The Sonics, Boss Hoss.
The Seeds, Love Special Delivery.
- Ô tio! Vai ficar tirando sarro?
- Como assim, tirando sarro?! Vão me dizer que isso não é Rock? Vocês não conhecem isso?
- Não. É muito chato. A gente é eclético, mas só com som radical – Nota do colunista: Que diabos quer dizer ser “eclético” com som “radical”, meu Deus do céu??!! -.
- Mostra o que cê tem de metal aí.
O balconista dá um suspiro de desgosto debochado e pergunta:
- Querem conhecer o berço do metal? A inspiração pra tudo isso que vocês curtem?
- Manda!
E o balconista manda:
Cream, I m So Glad – ao vivo.
Blue Cheer, Parchment Farm.
The Who, Shakin All Over.
Beatles, Helter Skelter. Na minha modesta opinião, a música mais pedrada já feita na história. Muito metaleiro (odeio esse nome) precisa ouvir pra aprender como é que se faz barulho…

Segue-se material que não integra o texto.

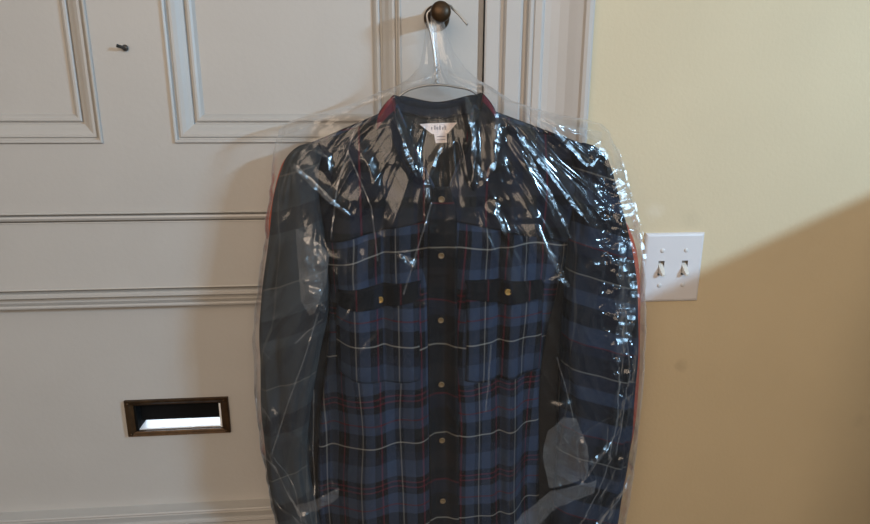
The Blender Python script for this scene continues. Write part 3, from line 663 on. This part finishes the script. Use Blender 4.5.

E a cada trechinho de música que era tocado, a molecada se esforçava, não pra se sintonizar com aquilo, mas pra entender como é que o balconista podia achar aquele negócio bom. E ficavam, uns desdenhando e o outro, enaltecendo. Finalmente, o Balconista, dando aquela risada de desistência:
-Aí, gente, desencana. Eu desisto. vão praquela seção à direita, que lá tem o que vocês gostam.
Enquanto a molecada fuçava o que eles tanto queriam, eu fui trocar uma idéia com o pobre homem lutador.
- Muito boa a sua seleção. Pena que não valeu a pena.
- É, mas às vezes dá certo. Às vezes a gente encontra uma garotada que tem cabeça pensante e sabe o que realmente é bom.
Passados uns vinte minutos, chegam os três, cada qual com uns CDs para pagar. Entre alguns títulos, coisas como Entombed, Iced Earth, Brutal Truth…me lembrei na hora do Massacration, do Hermes e Renato…
Pagaram e foram embora, satisfeitos com o que tinham encontrado. O balconista sacudiu a cabeça e me falou:
- É foda! Mas acho que tem que ser assim mesmo. O eterno conflito de gerações. Um dia eles se tocam.
- Sei não – respondi – , depois do que você mostrou pra eles e a cara que fizeram, vai ser sorte chegarem aos 25 anos sem o cérebro atrofiado.
E foi assim. Triste, não? Seria ótimo se as pessoas tivessem um pouco mais de interesse em música num todo e não só em um único estilo. Porque afinal, se fizéssemos uma sessão de regressão com qualquer tipo de estilo musical, veríamos que tudo começou com o primeiro batuque numa pedra, ou tronco, ou sei lá o quê, por algum ancestral milenar do homem. E um bom exemplo dessa cadeia musical é a música lá em cima, do Wander. O cara se inspirou num livro escrito há mais de 60 anos, de um escritor fissurado em Jazz; esse livro influenciou a segunda geração do Rock, e entre tantas outras águas, acabou virando um puta som punkada feito por um sujeito que, além de ser punk, admite total paixão pela música brega.
Portanto, gente, sejamos mais abertos à tendências diversas da música universal. É cultura, e cultura nunca é demais pra cabeça e pro coração. Não concordam?